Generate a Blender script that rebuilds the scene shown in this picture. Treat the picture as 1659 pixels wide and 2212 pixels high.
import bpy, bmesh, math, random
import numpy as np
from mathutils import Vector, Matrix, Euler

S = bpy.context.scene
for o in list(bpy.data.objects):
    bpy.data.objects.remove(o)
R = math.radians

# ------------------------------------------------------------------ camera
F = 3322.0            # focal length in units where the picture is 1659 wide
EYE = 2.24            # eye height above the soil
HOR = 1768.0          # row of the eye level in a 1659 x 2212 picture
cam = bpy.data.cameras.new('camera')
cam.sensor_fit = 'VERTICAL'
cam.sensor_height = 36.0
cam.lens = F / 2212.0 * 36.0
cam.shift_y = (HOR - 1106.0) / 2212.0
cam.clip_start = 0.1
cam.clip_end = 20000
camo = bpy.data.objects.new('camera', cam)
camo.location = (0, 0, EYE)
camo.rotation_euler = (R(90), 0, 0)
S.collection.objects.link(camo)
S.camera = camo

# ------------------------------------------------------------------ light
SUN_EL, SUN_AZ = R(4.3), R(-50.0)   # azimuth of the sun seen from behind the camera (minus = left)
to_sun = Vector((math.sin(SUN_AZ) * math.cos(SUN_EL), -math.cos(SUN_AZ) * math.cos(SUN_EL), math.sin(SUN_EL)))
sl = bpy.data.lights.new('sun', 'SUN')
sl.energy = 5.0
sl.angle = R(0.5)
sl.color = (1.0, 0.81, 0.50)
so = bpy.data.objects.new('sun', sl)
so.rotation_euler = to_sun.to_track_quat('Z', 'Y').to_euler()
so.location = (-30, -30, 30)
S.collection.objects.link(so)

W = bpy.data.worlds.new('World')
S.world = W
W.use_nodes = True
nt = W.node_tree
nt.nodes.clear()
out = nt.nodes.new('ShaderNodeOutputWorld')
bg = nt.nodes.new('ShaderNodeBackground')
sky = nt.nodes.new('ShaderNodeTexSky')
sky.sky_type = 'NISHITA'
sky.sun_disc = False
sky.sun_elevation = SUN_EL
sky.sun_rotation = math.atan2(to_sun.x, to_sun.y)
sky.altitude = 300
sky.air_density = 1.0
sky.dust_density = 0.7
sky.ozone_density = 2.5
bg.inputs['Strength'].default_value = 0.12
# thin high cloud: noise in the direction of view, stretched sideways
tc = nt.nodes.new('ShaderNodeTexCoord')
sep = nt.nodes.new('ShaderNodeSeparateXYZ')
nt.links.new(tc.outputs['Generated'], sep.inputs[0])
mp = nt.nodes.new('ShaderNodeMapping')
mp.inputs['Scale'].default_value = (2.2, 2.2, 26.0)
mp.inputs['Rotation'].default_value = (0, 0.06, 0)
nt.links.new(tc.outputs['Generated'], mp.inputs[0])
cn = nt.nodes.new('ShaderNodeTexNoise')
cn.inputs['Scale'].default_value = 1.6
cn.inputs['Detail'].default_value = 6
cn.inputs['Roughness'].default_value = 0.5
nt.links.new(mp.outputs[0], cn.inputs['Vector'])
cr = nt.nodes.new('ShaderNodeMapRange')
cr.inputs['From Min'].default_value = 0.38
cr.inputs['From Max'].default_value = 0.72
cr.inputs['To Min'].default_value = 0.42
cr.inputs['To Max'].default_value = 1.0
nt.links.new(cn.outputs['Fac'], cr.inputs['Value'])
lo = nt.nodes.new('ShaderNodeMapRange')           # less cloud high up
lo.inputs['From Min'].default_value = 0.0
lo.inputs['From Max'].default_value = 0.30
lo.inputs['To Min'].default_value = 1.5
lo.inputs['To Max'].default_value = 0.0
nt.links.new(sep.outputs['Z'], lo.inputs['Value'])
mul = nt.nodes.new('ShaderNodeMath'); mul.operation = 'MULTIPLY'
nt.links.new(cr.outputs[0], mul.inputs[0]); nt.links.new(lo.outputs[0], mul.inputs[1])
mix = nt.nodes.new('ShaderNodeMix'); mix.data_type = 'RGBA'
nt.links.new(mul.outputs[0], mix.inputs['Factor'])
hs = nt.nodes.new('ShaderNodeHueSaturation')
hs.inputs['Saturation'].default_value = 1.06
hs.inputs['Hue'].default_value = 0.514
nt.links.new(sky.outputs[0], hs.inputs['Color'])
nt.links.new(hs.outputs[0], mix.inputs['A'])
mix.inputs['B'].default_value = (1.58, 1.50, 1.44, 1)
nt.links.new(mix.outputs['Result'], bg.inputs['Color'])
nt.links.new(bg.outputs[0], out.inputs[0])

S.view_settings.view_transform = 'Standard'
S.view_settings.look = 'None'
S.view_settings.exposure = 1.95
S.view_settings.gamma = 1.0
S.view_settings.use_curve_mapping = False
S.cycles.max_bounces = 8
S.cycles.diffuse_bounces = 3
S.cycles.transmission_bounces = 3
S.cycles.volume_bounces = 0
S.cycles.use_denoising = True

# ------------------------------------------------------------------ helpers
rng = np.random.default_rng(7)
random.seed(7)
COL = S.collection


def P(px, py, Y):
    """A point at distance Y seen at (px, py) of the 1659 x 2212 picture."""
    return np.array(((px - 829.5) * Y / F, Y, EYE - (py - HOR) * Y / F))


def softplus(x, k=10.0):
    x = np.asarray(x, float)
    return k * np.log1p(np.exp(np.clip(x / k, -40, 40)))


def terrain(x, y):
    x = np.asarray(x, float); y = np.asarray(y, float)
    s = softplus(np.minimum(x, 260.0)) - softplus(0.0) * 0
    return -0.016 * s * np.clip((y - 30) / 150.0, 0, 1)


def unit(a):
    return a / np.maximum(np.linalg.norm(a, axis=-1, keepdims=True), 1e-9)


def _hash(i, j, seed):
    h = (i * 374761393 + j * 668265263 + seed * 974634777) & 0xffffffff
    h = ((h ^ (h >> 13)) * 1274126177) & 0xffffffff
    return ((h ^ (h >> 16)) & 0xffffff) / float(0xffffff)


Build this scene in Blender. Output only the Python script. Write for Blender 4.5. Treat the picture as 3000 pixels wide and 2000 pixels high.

### The task
From the first line to the last, retype the data exactly.

### The reply
Generate a Blender script that rebuilds the scene shown in this picture. Treat the picture as 1659 pixels wide and 2212 pixels high.
import bpy, bmesh, math, random
import numpy as np
from mathutils import Vector, Matrix, Euler

S = bpy.context.scene
for o in list(bpy.data.objects):
    bpy.data.objects.remove(o)
R = math.radians

# ------------------------------------------------------------------ camera
F = 3322.0            # focal length in units where the picture is 1659 wide
EYE = 2.24            # eye height above the soil
HOR = 1768.0          # row of the eye level in a 1659 x 2212 picture
cam = bpy.data.cameras.new('camera')
cam.sensor_fit = 'VERTICAL'
cam.sensor_height = 36.0
cam.lens = F / 2212.0 * 36.0
cam.shift_y = (HOR - 1106.0) / 2212.0
cam.clip_start = 0.1
cam.clip_end = 20000
camo = bpy.data.objects.new('camera', cam)
camo.location = (0, 0, EYE)
camo.rotation_euler = (R(90), 0, 0)
S.collection.objects.link(camo)
S.camera = camo

# ------------------------------------------------------------------ light
SUN_EL, SUN_AZ = R(4.3), R(-50.0)   # azimuth of the sun seen from behind the camera (minus = left)
to_sun = Vector((math.sin(SUN_AZ) * math.cos(SUN_EL), -math.cos(SUN_AZ) * math.cos(SUN_EL), math.sin(SUN_EL)))
sl = bpy.data.lights.new('sun', 'SUN')
sl.energy = 5.0
sl.angle = R(0.5)
sl.color = (1.0, 0.81, 0.50)
so = bpy.data.objects.new('sun', sl)
so.rotation_euler = to_sun.to_track_quat('Z', 'Y').to_euler()
so.location = (-30, -30, 30)
S.collection.objects.link(so)

W = bpy.data.worlds.new('World')
S.world = W
W.use_nodes = True
nt = W.node_tree
nt.nodes.clear()
out = nt.nodes.new('ShaderNodeOutputWorld')
bg = nt.nodes.new('ShaderNodeBackground')
sky = nt.nodes.new('ShaderNodeTexSky')
sky.sky_type = 'NISHITA'
sky.sun_disc = False
sky.sun_elevation = SUN_EL
sky.sun_rotation = math.atan2(to_sun.x, to_sun.y)
sky.altitude = 300
sky.air_density = 1.0
sky.dust_density = 0.7
sky.ozone_density = 2.5
bg.inputs['Strength'].default_value = 0.12
# thin high cloud: noise in the direction of view, stretched sideways
tc = nt.nodes.new('ShaderNodeTexCoord')
sep = nt.nodes.new('ShaderNodeSeparateXYZ')
nt.links.new(tc.outputs['Generated'], sep.inputs[0])
mp = nt.nodes.new('ShaderNodeMapping')
mp.inputs['Scale'].default_value = (2.2, 2.2, 26.0)
mp.inputs['Rotation'].default_value = (0, 0.06, 0)
nt.links.new(tc.outputs['Generated'], mp.inputs[0])
cn = nt.nodes.new('ShaderNodeTexNoise')
cn.inputs['Scale'].default_value = 1.6
cn.inputs['Detail'].default_value = 6
cn.inputs['Roughness'].default_value = 0.5
nt.links.new(mp.outputs[0], cn.inputs['Vector'])
cr = nt.nodes.new('ShaderNodeMapRange')
cr.inputs['From Min'].default_value = 0.38
cr.inputs['From Max'].default_value = 0.72
cr.inputs['To Min'].default_value = 0.42
cr.inputs['To Max'].default_value = 1.0
nt.links.new(cn.outputs['Fac'], cr.inputs['Value'])
lo = nt.nodes.new('ShaderNodeMapRange')           # less cloud high up
lo.inputs['From Min'].default_value = 0.0
lo.inputs['From Max'].default_value = 0.30
lo.inputs['To Min'].default_value = 1.5
lo.inputs['To Max'].default_value = 0.0
nt.links.new(sep.outputs['Z'], lo.inputs['Value'])
mul = nt.nodes.new('ShaderNodeMath'); mul.operation = 'MULTIPLY'
nt.links.new(cr.outputs[0], mul.inputs[0]); nt.links.new(lo.outputs[0], mul.inputs[1])
mix = nt.nodes.new('ShaderNodeMix'); mix.data_type = 'RGBA'
nt.links.new(mul.outputs[0], mix.inputs['Factor'])
hs = nt.nodes.new('ShaderNodeHueSaturation')
hs.inputs['Saturation'].default_value = 1.06
hs.inputs['Hue'].default_value = 0.514
nt.links.new(sky.outputs[0], hs.inputs['Color'])
nt.links.new(hs.outputs[0], mix.inputs['A'])
mix.inputs['B'].default_value = (1.58, 1.50, 1.44, 1)
nt.links.new(mix.outputs['Result'], bg.inputs['Color'])
nt.links.new(bg.outputs[0], out.inputs[0])

S.view_settings.view_transform = 'Standard'
S.view_settings.look = 'None'
S.view_settings.exposure = 1.95
S.view_settings.gamma = 1.0
S.view_settings.use_curve_mapping = False
S.cycles.max_bounces = 8
S.cycles.diffuse_bounces = 3
S.cycles.transmission_bounces = 3
S.cycles.volume_bounces = 0
S.cycles.use_denoising = True

# ------------------------------------------------------------------ helpers
rng = np.random.default_rng(7)
random.seed(7)
COL = S.collection


def P(px, py, Y):
    """A point at distance Y seen at (px, py) of the 1659 x 2212 picture."""
    return np.array(((px - 829.5) * Y / F, Y, EYE - (py - HOR) * Y / F))


def softplus(x, k=10.0):
    x = np.asarray(x, float)
    return k * np.log1p(np.exp(np.clip(x / k, -40, 40)))


def terrain(x, y):
    x = np.asarray(x, float); y = np.asarray(y, float)
    s = softplus(np.minimum(x, 260.0)) - softplus(0.0) * 0
    return -0.016 * s * np.clip((y - 30) / 150.0, 0, 1)


def unit(a):
    return a / np.maximum(np.linalg.norm(a, axis=-1, keepdims=True), 1e-9)


def _hash(i, j, seed):
    h = (i * 374761393 + j * 668265263 + seed * 974634777) & 0xffffffff
    h = ((h ^ (h >> 13)) * 1274126177) & 0xffffffff
    return ((h ^ (h >> 16)) & 0xffffff) / float(0xffffff)


Build this scene in Blender. Output only the Python script. Write for Blender 4.5. Treat the picture as 3000 pixels wide and 2000 pixels high.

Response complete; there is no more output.